◆ **Given data**:
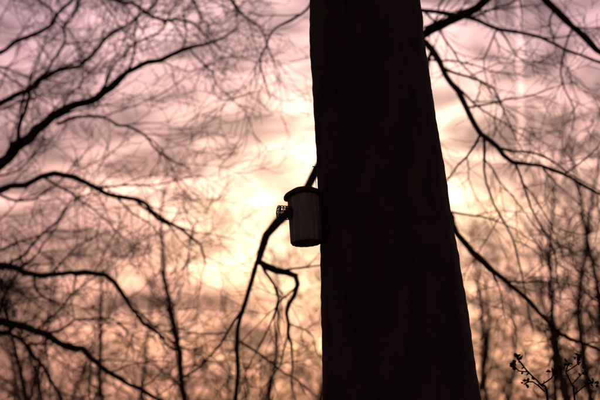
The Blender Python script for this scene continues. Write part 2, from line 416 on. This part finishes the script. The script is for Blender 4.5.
# warmer toward the horizon, lilac higher up
tint=ramp(ss(Z,0.12,0.48),[(0.0,(1.10,0.79,0.52)),(0.40,(1.03,0.89,0.76)),(0.75,(0.96,0.90,0.93)),(1.0,(0.86,0.84,1.04))])
m1=Nn('ShaderNodeMix'); m1.data_type='RGBA'; m1.blend_type='MULTIPLY'; m1.inputs[0].default_value=1
Lk(base,m1.inputs[6]); Lk(tint,m1.inputs[7])
vm=Nn('ShaderNodeVectorMath'); vm.operation='SCALE'; Lk(m1.outputs[2],vm.inputs[0]); Lk(mul,vm.inputs['Scale'])
bgc=Nn('ShaderNodeBackground'); Lk(vm.outputs[0],bgc.inputs[0]); bgc.inputs[1].default_value=1.0
bgs=Nn('ShaderNodeBackground'); Lk(sky.outputs[0],bgs.inputs[0]); bgs.inputs[1].default_value=0.05
mx=Nn('ShaderNodeMixShader'); mx.inputs[0].default_value=0.9
Lk(bgs.outputs[0],mx.inputs[1]); Lk(bgc.outputs[0],mx.inputs[2]); Lk(mx.outputs[0],out.inputs[0])

sd=bpy.data.lights.new('sun','SUN'); sd.energy=0.25; sd.angle=math.radians(3); sd.color=(1,0.62,0.38)
so=bpy.data.objects.new('sun',sd); scene.collection.objects.link(so)
dv=Vector((math.sin(SUN_AZ)*math.cos(SUN_EL),math.cos(SUN_AZ)*math.cos(SUN_EL),math.sin(SUN_EL)))
so.rotation_euler=dv.to_track_quat('Z','Y').to_euler()

# ------------------------------------------------------------------ camera
cd=bpy.data.cameras.new('camera'); cam=bpy.data.objects.new('camera',cd); scene.collection.objects.link(cam)
cam.location=(0,0,CAMZ); cam.rotation_euler=(math.pi/2+TH,0,0)
cd.sensor_width=36; cd.lens=85; cd.clip_end=6000; cd.clip_start=0.05
cd.dof.use_dof=True; cd.dof.focus_distance=7.7; cd.dof.aperture_fstop=2.0
scene.camera=cam
scene.view_settings.view_transform='Standard'; scene.view_settings.look='None'; scene.view_settings.exposure=0
print('TREES', [len(m.polygons) for m in temps], len(wood.children))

◆ **Exercise details**: Every line of the data above should be quoted exactly. Omit the pictures.

◆ **Answer to the task**:
The Blender Python script for this scene continues. Write part 2, from line 416 on. This part finishes the script. The script is for Blender 4.5.
# warmer toward the horizon, lilac higher up
tint=ramp(ss(Z,0.12,0.48),[(0.0,(1.10,0.79,0.52)),(0.40,(1.03,0.89,0.76)),(0.75,(0.96,0.90,0.93)),(1.0,(0.86,0.84,1.04))])
m1=Nn('ShaderNodeMix'); m1.data_type='RGBA'; m1.blend_type='MULTIPLY'; m1.inputs[0].default_value=1
Lk(base,m1.inputs[6]); Lk(tint,m1.inputs[7])
vm=Nn('ShaderNodeVectorMath'); vm.operation='SCALE'; Lk(m1.outputs[2],vm.inputs[0]); Lk(mul,vm.inputs['Scale'])
bgc=Nn('ShaderNodeBackground'); Lk(vm.outputs[0],bgc.inputs[0]); bgc.inputs[1].default_value=1.0
bgs=Nn('ShaderNodeBackground'); Lk(sky.outputs[0],bgs.inputs[0]); bgs.inputs[1].default_value=0.05
mx=Nn('ShaderNodeMixShader'); mx.inputs[0].default_value=0.9
Lk(bgs.outputs[0],mx.inputs[1]); Lk(bgc.outputs[0],mx.inputs[2]); Lk(mx.outputs[0],out.inputs[0])

sd=bpy.data.lights.new('sun','SUN'); sd.energy=0.25; sd.angle=math.radians(3); sd.color=(1,0.62,0.38)
so=bpy.data.objects.new('sun',sd); scene.collection.objects.link(so)
dv=Vector((math.sin(SUN_AZ)*math.cos(SUN_EL),math.cos(SUN_AZ)*math.cos(SUN_EL),math.sin(SUN_EL)))
so.rotation_euler=dv.to_track_quat('Z','Y').to_euler()

# ------------------------------------------------------------------ camera
cd=bpy.data.cameras.new('camera'); cam=bpy.data.objects.new('camera',cd); scene.collection.objects.link(cam)
cam.location=(0,0,CAMZ); cam.rotation_euler=(math.pi/2+TH,0,0)
cd.sensor_width=36; cd.lens=85; cd.clip_end=6000; cd.clip_start=0.05
cd.dof.use_dof=True; cd.dof.focus_distance=7.7; cd.dof.aperture_fstop=2.0
scene.camera=cam
scene.view_settings.view_transform='Standard'; scene.view_settings.look='None'; scene.view_settings.exposure=0
print('TREES', [len(m.polygons) for m in temps], len(wood.children))